AGCO Corp. (AG) disclosed in the proxy it filed on Monday that it had received a comment letter from the SEC. But it was done in such a subtle way that it wouldn’t be too hard to miss it: the company disclosed that it had spent more on audit-related fees in 2007 to KPMG’s review of an SEC comment letter. Now, granted, a comment letter isn’t always a sign of a smoking gun. But a quick skim of earlier filings shows that AGCO does have a bit of history receiving SEC comment letters, including this one from 2005, and much the same way that most of us try to avoid our nosy neighbors, it’s clearly much better when the SEC is not asking questions.

Standard Pacific (SPF), which earlier this week found itself on Calpers list of worst five companies, decided to use that news to file this agreement with outgoing Chairman and CEO Stephen Scarborough. The agreement included $1.2 million in severance and company-paid health benefits through 2011. But the real prize came from the accelerated vesting of restricted stock and options and the generous time line that Scarborough was given to exercise those options.

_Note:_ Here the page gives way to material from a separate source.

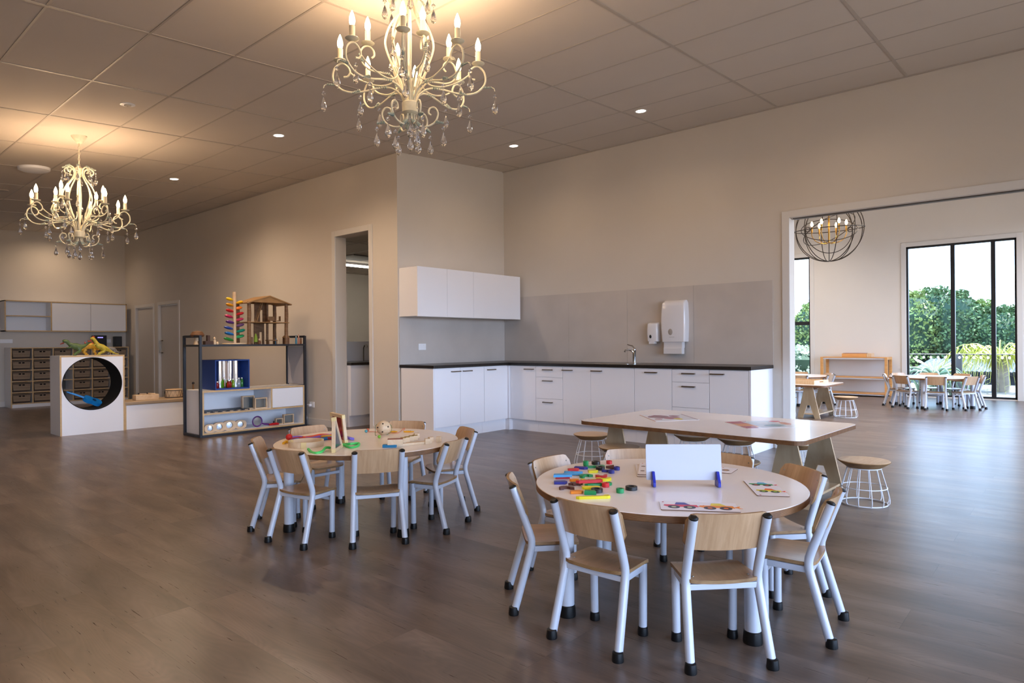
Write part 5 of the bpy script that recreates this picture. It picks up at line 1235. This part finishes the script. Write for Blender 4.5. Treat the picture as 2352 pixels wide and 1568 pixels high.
# two wooden window frames leaning together
FR=LW; YW=mat('pale_yellow_wood','#e0c88e',.5)
def leaning(label,p0,p1,h,tilt,panel,x,top=1):
    a=Z(*p0,TT); b=Z(*p1,TT); ex=b-a; w=ex.length; ang=math.atan2(ex.y,ex.x); t=thing('toy_easel',label,'toy',((a.x+b.x)/2,(a.y+b.y)/2,TT),ang,'wooden frames leaning together on the beige table'); t.rotation_euler=(radians(tilt),0,ang); q=.020
    hw=w/2-q/2; tw=hw*top; Ry=Matrix.Rotation(R_,4,'X')
    for s in (-1,1): obj('upright',MB().prism([(s*hw-q/2,q),(s*hw+q/2,q),(s*tw+q/2,h-q),(s*tw-q/2,h-q)],-q/2,q/2,0,0,Ry),FR,t,bev=.001)
    for z,ww in ((0,hw),(h-q,tw)): obj('rail',MB().box((-ww+q/2,-q/2,z),(ww-q/2,q/2,z+q)),FR,t,bev=.001)
    for s in (-1,1):
        for z in (0,h-q-.004): obj('corner_joint',MB().box((s*(tw if z else hw)-q/2-.001,-q/2-.001,z),(s*(tw if z else hw)+q/2+.001,q/2+.001,z+q+.004)),YW,t,bev=.001)
    obj('panel',MB().prism([(-hw+q/2,q),(hw-q/2,q),(max(.001,tw-q/2),h-q),(-max(.001,tw-q/2),h-q)],-.002,.002,0,0,Ry),panel,t)
leaning('wooden frame with dark blue panel, front one of the leaning pair','764 1041'.split() and (766,1040),(784,1027),.20,-6,mat('panel_dark','#3b4a5c',.2),0,.12)
leaning('wooden frame with translucent red panel, rear one of the leaning pair',(768,1010),(796,1019),.188,6,mat('panel_red','#a51c1c',.15,trans=.4),0)
ribbon('ribbon','bright green ribbon in front left of the wooden frames on the beige table',[(708,1031,.012),(716,1038,.003),(728,1040,.004),(740,1036,.008),(748,1028,.018),(758,1028,.012)],'#4fd068',.012)
ribbon('ribbon','bright green ribbon looping out to the right of the wooden frames',[(771,1006,.05),(774,1016,.02),(790,1021,.01),(805,1028,.003),(820,1024,.006),(824,1018,.008),(805,1019,.012),(792,1020,.004)],'#4fd068',.012)
# lacing ball and beads
p=Z(881,998,TT); r=.051; t=thing('lacing_ball','turned wooden ball with drilled holes and green lace on the beige table','lacing toy',(p.x,p.y,TT))
prof=[(.024,0)]+[(r*cos(a)*(1.0+.012*(1 if k%4 else -1)),.050+r*.98*sin(a)) for k,a in enumerate([radians(-68+6*i) for i in range(27)])]+[(0,.1005)]
obj('ball_body',MB().lathe(prof,32,cap=False),LW,t)
for (a,z) in ((-85,.082),(-88,.026),(-40,.060),(-130,.056)):
    a=radians(a)+HD-radians(0); rr_=math.sqrt(max(0,r*r-(z-.050)**2)); m=MB(); m.ball((rr_*cos(a),rr_*sin(a),z),(.0055,.0055,.0055)); obj('hole',m,mat('hole_dark','#110d0a',.9),t)
m=MB(); e=U*(r+.004); m.tube(smooth_path([V((0,0,.085))-e*.5,-e*1.0+V((0,0,.065)),-e*1.06+V((0,0,.035)),-e*.85-V((-.02,.03,-.004)),-e*.5-V((-.03,.05,-.004))],5),.0016,5); m.tube(smooth_path([e*.5+V((0,0,.083)),e*1.03+V((0,0,.06)),e*.95+V((0,0,.02)),e*.6+V((.02,-.03,.004))],5),.0016,5); obj('green_lace',m,mat('lace_green','#3c6a2c',.6),t)
def bead(px,py,c,label,r=.011):
    p=Z(px,py,TT); t=thing('bead',label,'bead',(p.x,p.y,TT),0,'small coloured beads on laces'); obj('bead_body',MB().ball((0,0,r),r,0,14,10),mat('bead_'+c[1:],c,.4),t)
bead(871,1006,'#7fbf3a','lime green bead on the lace in front of the wooden ball'); bead(841,993,'#5fb3c4','light blue bead at left of the wooden lacing ball'); bead(845,990,'#c8684c','brownish red bead at left behind the light blue one')
ribbon('lace','thin salmon and blue lace crossing behind the wooden ball',[(843,991),(855,991),(866,992),(898,994),(912,994),(920,990),(926,984),(930,983),(927,988)],'#d9724a',.004,cat='lace')
for (x0,x1,l) in ((897,913,'yellow lacing needle right behind the wooden ball'),(927,951,'orange yellow lacing needle furthest right behind the wooden ball')):
    a=Z(x0,991,TT+.006); b=Z(x1,991,TT+.006); bb=V((a.x,a.y,TT)); t=thing('lacing_needle',l,'toy',bb,0,'wooden lacing needles')
    m=MB(); m.tube([a-bb,(a+b)/2-bb,b-bb],[.005,.0065,.003],8); o=obj('needle',m,mat('needle_yellow','#eaa51c',.4),t)
    for k in (.35,.5,.65): q=a+(b-a)*k-bb; obj('hole',MB().ball(q+V((0,-.002,.0045)),(.0025,.0025,.0035),0,8,6),BLACK,t)
# building blocks
def block(px,py,w,d,h,label,c=None,ang=0,z=0,name='wooden_block',topc=None):
    p=Z(px,py,TT+z); t=thing(name,label,'block',(p.x,p.y,TT+z),HD+radians(ang),'wooden building blocks on the beige table')
    m=MB(); m.box((-w/2,-d/2,0),(w/2,d/2,h)); ms=[c or LW]
    if topc: ms.append(topc); m.m[1]=1
    obj('block',m,ms,t,bev=.0015); return t
GY=mat('stain_blue','#2476a0',.5); ST=mat('stain_red','#8c3b2c',.5); SY=mat('stain_mustard','#a8893a',.5)
a0=42
block(938,1022,.30,.036,.016,'long thin pale plank under the wooden blocks',ang=a0-12,name='wooden_plank')
block(895,1027,.085,.030,.018,'blue stained block end at the left of the long plank',c=GY,ang=0)
block(908,1020,.095,.055,.034,'wooden block with red brown top at the left of the row',ang=8,z=.0165,topc=ST)
for i,(x,y) in enumerate(((926,1015.5),(935,1013.5),(945,1011),(953,1009.5))): block(x,y,.036,.050,.030,'wooden cube with mustard top, %s in the row from left'%cn[i],ang=8,z=.0165,topc=SY)
block(957,1005,.034,.034,.03,'plain wooden cube at the far end of the block row',ang=20,z=.0165)
block(982,1019,.034,.034,.034,'plain wooden cube in front at right of the plank',ang=15); block(990,1014.5,.032,.032,.032,'plain wooden cube touching behind the front right cube',ang=30); block(1008,1014.5,.032,.032,.034,'single wooden cube furthest right on the beige table',ang=-8)
# posters on the long table
def poster(corners,label,shapes):
    P=[Z(x,y,.5051) for x,y in corners]; c=sum(P,V())/4; t=thing('poster',label,'poster',(c.x,c.y,.5051),0,'printed posters on the long table')
    m=MB(); L=[(p.x-c.x,p.y-c.y) for p in P]; m.prism(L,0,.0012); mats=[mat('poster_white','#e4e1e4',.18)]
    def uv(u,v): 
        a=V(L[0]).lerp(V(L[1]),u); b=V(L[3]).lerp(V(L[2]),u); return a.lerp(b,v)
    lv=.00135
    for pts,hx in shapes:
        mm=mat('print_'+hx[1:],hx,.25)
        if mm not in mats: mats.append(mm)
        m.prism([tuple(uv(*p)) for p in pts],.0012,lv,mats.index(mm)); lv+=.00008
    obj('sheet',m,mats,t)
def blob(u,v,ru,rv,n=9,seed=1):
    rnd=random.Random(seed); return [(u+ru*cos(2*pi*k/n)*rnd.uniform(.7,1.1),v+rv*sin(2*pi*k/n)*rnd.uniform(.7,1.1)) for k in range(n)]
poster([(1468,953),(1566,951),(1606,964),(1505,968)],'poster with pinkish brown abstract drawing, left one on the long table',[([(.0,.0),(.03,0),(.03,1),(0,1)],'#c08a70'),(blob(.35,.35,.26,.26,11,3),'#8e4f5c'),(blob(.55,.6,.22,.2,9,4),'#a86a72'),(blob(.62,.75,.1,.12,8,5),'#d7c23a'),(blob(.7,.3,.14,.14,9,6),'#9c6a74'),(blob(.2,.7,.1,.1,7,8),'#b98a8c'),([(.96,0),(1,0),(1,1),(.96,1)],'#a89aa0')])
poster([(1664,969),(1785,964),(1850,981),(1717,984)],'poster with red, orange and pale blue pattern, right one on the long table',[([(0,0),(.4,.0),(.25,.5),(.02,.3)],'#b34a54'),([(.02,.3),(.3,.35),(.3,.8),(.02,.7)],'#d98a3a'),([(.0,.7),(.25,.7),(.2,1),(0,1)],'#b23a44'),([(.28,.05),(.8,.1),(.75,.9),(.3,.95)],'#c6d3de'),(blob(.6,.7,.2,.14,9,2),'#8fb0bb'),(blob(.85,.2,.12,.1,8,3),'#c8525a'),(blob(.9,.5,.09,.2,8,6),'#c98a70'),(blob(.55,.35,.12,.1,8,9),'#dfe6ea')])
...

There was also a new word added to the footnoted vocabulary this week: a true up, which surfaced in this filing from SPX (SPW). While the word wasn’t entirely new and does appear in several other company’s filings, SPX’s use of the word was certainly interesting because the company granted additional options “to “true-up” certain named executive officers for state tax increases incurred as a result of the relocation of SPX’s corporate headquarters to Charlotte, North Carolina.”

Finally, at a time when newspaper companies are struggling for their very survival, the $66K “housing allowance” that Washington Post Co. (WPO) spent to provide General Counsel Veronica Dillon with a place to live in Washington, seems like something straight out of the final season of The Wire.